Christian DeBenedetti, the owner of Wolves & People Farmhouse Brewery, is tapping the potential of bees in a number of ways. Photo courtesy of Christian DeBenedetti.

On the brewing front, honey beers aren’t anything new, but Christian DeBenedetti, the owner of Wolves & People Farmhouse Brewery in Oregon’s Willamette Valley, is applying his skills as an amateur natural beekeeper in innovative ways. DeBenedetti aims to source as much as possible from the historic 1850 farm purchased by his family in 1967, aging beer on his own hazelnuts and collecting wild yeast from his Italian plum trees. He’s even starting to grow his own hops and barley and is also beginning to condition his beers in bottle and keg using his own farm-raised honey as the priming sugar to kick-start fermentation. 
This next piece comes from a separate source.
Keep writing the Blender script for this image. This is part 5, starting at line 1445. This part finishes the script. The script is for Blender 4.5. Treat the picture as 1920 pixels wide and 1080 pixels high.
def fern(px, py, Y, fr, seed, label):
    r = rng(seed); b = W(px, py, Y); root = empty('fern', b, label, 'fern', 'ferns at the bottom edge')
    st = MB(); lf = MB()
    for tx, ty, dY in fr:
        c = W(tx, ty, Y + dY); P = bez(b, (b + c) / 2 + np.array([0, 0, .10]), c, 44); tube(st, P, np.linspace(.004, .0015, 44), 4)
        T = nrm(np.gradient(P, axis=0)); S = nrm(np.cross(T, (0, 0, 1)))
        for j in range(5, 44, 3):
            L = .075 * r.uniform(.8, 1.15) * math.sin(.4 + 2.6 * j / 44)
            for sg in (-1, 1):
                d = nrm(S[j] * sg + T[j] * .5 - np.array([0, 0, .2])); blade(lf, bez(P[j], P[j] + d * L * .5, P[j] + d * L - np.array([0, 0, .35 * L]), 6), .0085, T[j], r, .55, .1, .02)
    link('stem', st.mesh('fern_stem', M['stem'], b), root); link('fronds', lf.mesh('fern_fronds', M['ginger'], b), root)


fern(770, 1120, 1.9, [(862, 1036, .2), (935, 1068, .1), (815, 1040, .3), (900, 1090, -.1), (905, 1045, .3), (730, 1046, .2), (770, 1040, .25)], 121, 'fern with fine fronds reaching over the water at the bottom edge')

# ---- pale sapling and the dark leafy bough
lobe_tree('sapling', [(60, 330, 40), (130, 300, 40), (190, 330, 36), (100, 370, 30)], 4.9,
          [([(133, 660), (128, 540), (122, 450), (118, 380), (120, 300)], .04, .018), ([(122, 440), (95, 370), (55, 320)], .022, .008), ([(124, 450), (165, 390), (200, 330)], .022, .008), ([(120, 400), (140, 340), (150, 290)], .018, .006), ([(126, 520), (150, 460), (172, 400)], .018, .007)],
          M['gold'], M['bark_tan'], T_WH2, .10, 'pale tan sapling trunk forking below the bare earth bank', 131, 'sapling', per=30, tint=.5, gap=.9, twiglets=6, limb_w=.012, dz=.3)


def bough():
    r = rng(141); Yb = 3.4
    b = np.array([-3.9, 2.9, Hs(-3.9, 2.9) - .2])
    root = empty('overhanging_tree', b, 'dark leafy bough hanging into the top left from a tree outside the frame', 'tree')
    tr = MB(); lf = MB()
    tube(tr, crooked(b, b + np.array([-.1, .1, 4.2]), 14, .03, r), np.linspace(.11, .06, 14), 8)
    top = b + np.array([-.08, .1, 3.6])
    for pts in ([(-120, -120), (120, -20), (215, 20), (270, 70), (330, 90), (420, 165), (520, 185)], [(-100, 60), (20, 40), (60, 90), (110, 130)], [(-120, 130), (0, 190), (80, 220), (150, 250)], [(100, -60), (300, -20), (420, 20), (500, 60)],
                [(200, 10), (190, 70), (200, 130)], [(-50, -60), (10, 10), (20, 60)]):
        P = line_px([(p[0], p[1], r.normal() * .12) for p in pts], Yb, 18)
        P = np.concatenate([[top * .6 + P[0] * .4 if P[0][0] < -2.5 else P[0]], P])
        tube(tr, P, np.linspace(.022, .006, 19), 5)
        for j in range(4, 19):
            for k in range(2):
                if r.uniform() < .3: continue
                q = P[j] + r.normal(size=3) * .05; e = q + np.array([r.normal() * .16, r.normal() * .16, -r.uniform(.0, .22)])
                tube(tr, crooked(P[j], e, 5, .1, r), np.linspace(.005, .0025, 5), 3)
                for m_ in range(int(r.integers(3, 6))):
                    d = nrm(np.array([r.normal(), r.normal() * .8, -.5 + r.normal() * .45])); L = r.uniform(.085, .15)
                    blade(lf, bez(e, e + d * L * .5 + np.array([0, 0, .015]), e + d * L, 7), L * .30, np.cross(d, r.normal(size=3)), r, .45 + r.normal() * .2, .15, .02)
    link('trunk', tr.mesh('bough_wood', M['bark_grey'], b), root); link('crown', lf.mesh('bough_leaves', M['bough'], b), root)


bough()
In addition, DeBenedetti makes his hazy IPA-style Honeycone beer by introducing cilantro, raspberry, wildflower, or meadowfoam honey at the whirlpool stage—just before the wort goes to the fermenter—not to overtly affect flavor but rather to lighten the body and add aromatics. DeBenedetti is also beginning to brew beers using wild yeast he’s harvested off the honeycombs in his hives. “The honey,” he says, “literally smells like the farm.” 

Microscopic wild yeast. Photo courtesy of Christian DeBenedetti.

Working with “yeast wrangler” Nick Impellitteri of The Yeast Bay, a purveyor of rare yeast strains based in Portland, Oregon, DeBenedetti isolated the strains that were most prevalent in honeycomb samples he’d removed from his hives—an idea he credits to Evan Watson, a co-owner of the ultra-locavore Plan Bee Farm Brewery in New York’s Hudson Valley. Impellitteri found that most of DeBenedetti’s hive yeasts were derivations of Saccharomyces cerevisiae var. Boulardii, commonly found on wine grapes—no surprise given that the farm is surrounded by vineyards and wineries. 

“Wild yeast from the skins of fruit are all over the bees’ bodies,” says DeBenedetti. “Beehives are antimicrobial and very stable, so the wild yeast does not ferment the honey inside the hive. It’s just in there.” In effect, honeybees inadvertently capture the terroir that’s inherent in wild yeast and store it in a shelf-stable environment. For anyone interested in fermentation, the idea that hives all over the world are, in effect, yeast libraries, safely storing the imprints left by crops that may have been harvested weeks or months in the past, is fascinating. 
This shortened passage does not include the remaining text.